Browning does, however, imply that women do also desire sexual fantasies. “The bee sucked in by the hyacinth” suggests that the women are luring the men in, and, while it could imply that such attraction is the women’s fault, more likely Browning means that women too enjoy sexual dreams. During the Victorian epoch, women were not allowed to make noises during sex but simply had to lie motionless. Browning here explores the frustration in sexual pleasures left unfulfilled, pleasures that had to be enjoyed through dreams —“So will I bury me while burning.”
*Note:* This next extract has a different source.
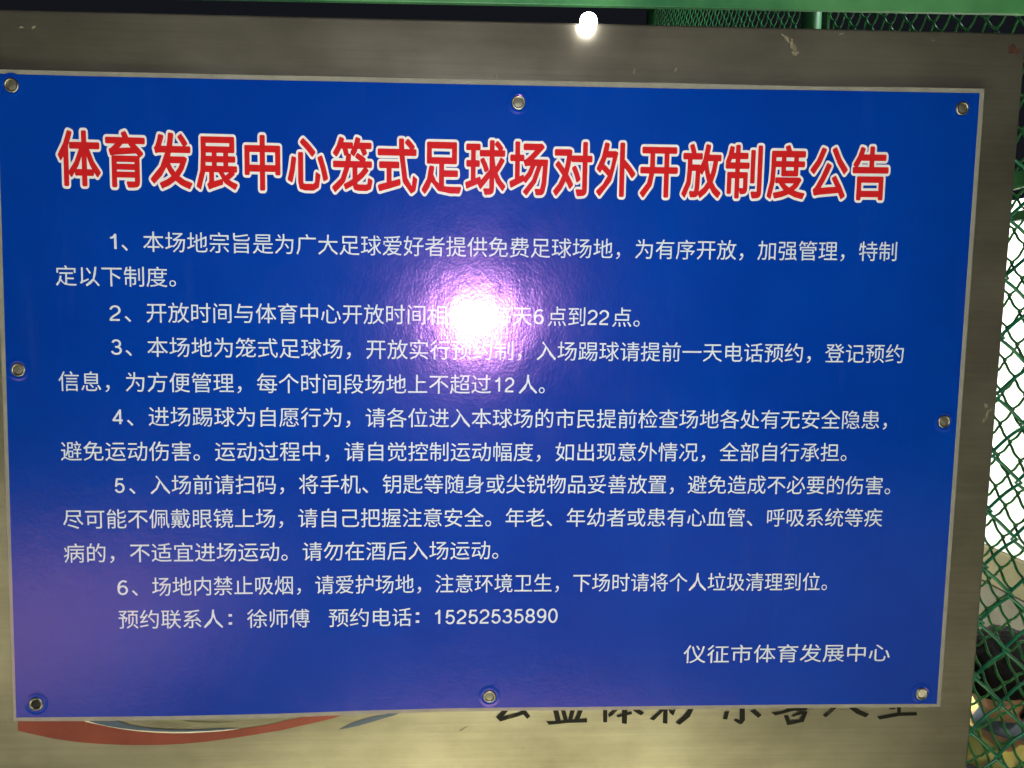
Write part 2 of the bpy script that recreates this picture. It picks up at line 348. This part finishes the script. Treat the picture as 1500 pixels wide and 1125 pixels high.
DIG = {                                          # stroke skeletons, cap height 1, width about .62
 '1': [[(.10, .74), (.22, .78), (.31, .86), (.36, .97), (.36, .03)]],
 '2': [arc(.31, .70, .25, .26, 172, -20, 12)+[(.50, .52), (.38, .42), (.20, .29), (.09, .17), (.06, .05), (.57, .05)]],
 '3': [arc(.30, .73, .22, .23, 165, -80, 12)+[(.24, .51)], [(.24, .51)]+arc(.30, .28, .26, .24, 80, -170, 14)],
 '4': [[(.43, .02), (.43, .96), (.04, .31), (.04, .27), (.58, .27)]],
 '5': [[(.53, .94), (.16, .94), (.10, .46)]+arc(.31, .33, .25, .29, 140, -160, 14)],
 '6': [arc(.31, .32, .245, .28, 0, 360, 22), arc(.36, .50, .30, .46, 55, 180, 12)+[(.065, .34)]],
 '8': [arc(.31, .74, .21, .22, 0, 360, 20), arc(.31, .28, .255, .24, 0, 360, 20)],
 '9': [arc(.31, .67, .245, .28, 0, 360, 22), arc(.26, .49, .30, .46, -125, 0, 12)+[(.555, .66)]],
 '0': [arc(.31, .49, .25, .46, 0, 360, 26)],
}
def digit_shape(ch, w=.062):
    V = []; F = []
    for st in DIG[ch]:
        for a_, b_ in zip(st, st[1:]):
            a_, b_ = Vector(a_), Vector(b_); dd = b_-a_
            if dd.length < 1e-6: continue
            dd.normalize(); nn = Vector((-dd.y, dd.x))*w; o_ = len(V)
            V += [tuple(a_-nn), tuple(b_-nn), tuple(b_+nn), tuple(a_+nn)]; F.append([o_, o_+1, o_+2, o_+3])
        closed = (Vector(st[0])-Vector(st[-1])).length < 1e-4
        for p in (st if closed else st[1:-1]):
            o_ = len(V); V += [(p[0]+w*math.cos(2*math.pi*j/10), p[1]+w*math.sin(2*math.pi*j/10)) for j in range(10)]; F.append(list(range(o_, o_+10)))
    return union(V, F)
_cache = {}
def glyph_mesh(text, bold):
    """flat shape of a run of full-width characters or of figures"""
    V = []; F = []; own = []
    for i, ch in enumerate(text):
        if ch in DIG:
            if ch not in _cache: _cache[ch] = digit_shape(ch)
            v_, f_ = _cache[ch]; adv = .74
        elif ch == ':':
            q = .075; v_ = []; f_ = []
            for y in (.12, .62):
                f_.append([len(v_)+j for j in range(4)]); v_ += [(0, y-q), (2*q, y-q), (2*q, y+q), (0, y+q)]
            adv = .3
        else:
            k_ = (ch, bold)
            if k_ not in _cache: _cache[k_] = fatten(*raw_mesh(ch), bold, 12 if bold > .05 else 6)
            v_, f_ = _cache[k_]; adv = ADV
            if bold > .015: v_ = [(ADV/2+(x-ADV/2)*.93, y) for x, y in v_]     # the title face is set narrow
        o_ = len(V); V += [(x+i*adv, y) for x, y in v_]; own += [i]*len(v_); F += [[o_+j for j in f] for f in f_]
    return V, F, own
def base_at(line, x):                            # interpolated foot of the characters, in photo rows
    if x <= line[0][0]: a, b_ = line[0], line[1]
    else:
        for a, b_ in zip(line, line[1:]):
            if x <= b_[0]: break
    return a[1]+(b_[1]-a[1])*(x-a[0])/(b_[0]-a[0])
def quad_fit(line):                              # least-squares parabola through the measured feet
    n = min(3, len(line)); A = [[0]*n for _ in range(n)]; B = [0]*n
    for x, y in line:
        t = x/1000
        for i in range(n):
            B[i] += y*t**i
            for j in range(n): A[i][j] += t**(i+j)
    for i in range(n):
        for j in range(i+1, n):
            q = A[j][i]/A[i][i]
            for kk in range(n): A[j][kk] -= q*A[i][kk]
            B[j] -= q*B[i]
    X = [0]*n
    for i in reversed(range(n)): X[i] = (B[i]-sum(A[i][j]*X[j] for j in range(i+1, n)))/A[i][i]
    return lambda x: sum(X[i]*(x/1000)**i for i in range(n))
def text_line(segs, foot, em, name='text_line', material=None, bold=0, Y=-.0005, parent=None, foot0=-.085, pad=0):
    """segs: (text, left px, right px[, kind]); kind 'd' digits stand on the line with cap height .72"""
    fy = quad_fit(foot); V = []; F = []
    for seg in segs:
        text, xl, xr = seg[:3]; dig = len(seg) > 3
        gv, gf, own = glyph_mesh(text, bold)
        xs = [v[0] for v in gv]; x0, x1 = min(xs)+(0 if dig else bold), max(xs)-(0 if dig else bold)
        pl = at(xl, fy(xl)-3, Y); pr = at(xr, fy(xr)-3, Y); sx = (pr.x-pl.x)/(x1-x0)
        off = len(V)
        lift = [(q % 2)*.00004 if name.startswith('title') else 0 for q in own]
        for vi, (vx, vy) in enumerate(gv):
            X = pl.x+(vx-x0)*sx
            tx = xl+(xr-xl)*(vx-x0)/(x1-x0)
            if dig: Z = at(tx, fy(tx)-seg[3], Y).z + vy*em*seg[4]
            else: Z = at(tx, fy(tx), Y).z+(vy-foot0)*em
            V.append((X, Y-lift[vi], Z))
        for f in gf:
            p0, p1, p2 = (V[off+f[i]] for i in range(3))
            nrm = (Vector(p1)-Vector(p0)).cross(Vector(p2)-Vector(p0)).y
            F.append([off+i for i in (f if nrm < 0 else f[::-1])])
    me = D.meshes.new(name); me.from_pydata(V, [], F); me.update()
    return link(name, me, material, parent if parent else plate)
EM = .0198
DG = (2.8, .69)
def d(t, a, b_): return (t, a, b_, *DG)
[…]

Through these devices, Browning discusses the idea of sexual tension. He seems to suggest that while on the surface and in society people deem such fantasies as stigmatic and overtly immoral, in dreams and visions everyone enjoys them. Though the Victorian era tried to repress these feelings, if anything the very act of restraining them was harmful and escalated such impulses in dreams. Hence, Browning could imply that, at that time, love took on a perverse form in which sexual restraint caused objectification, possession, and fantasy.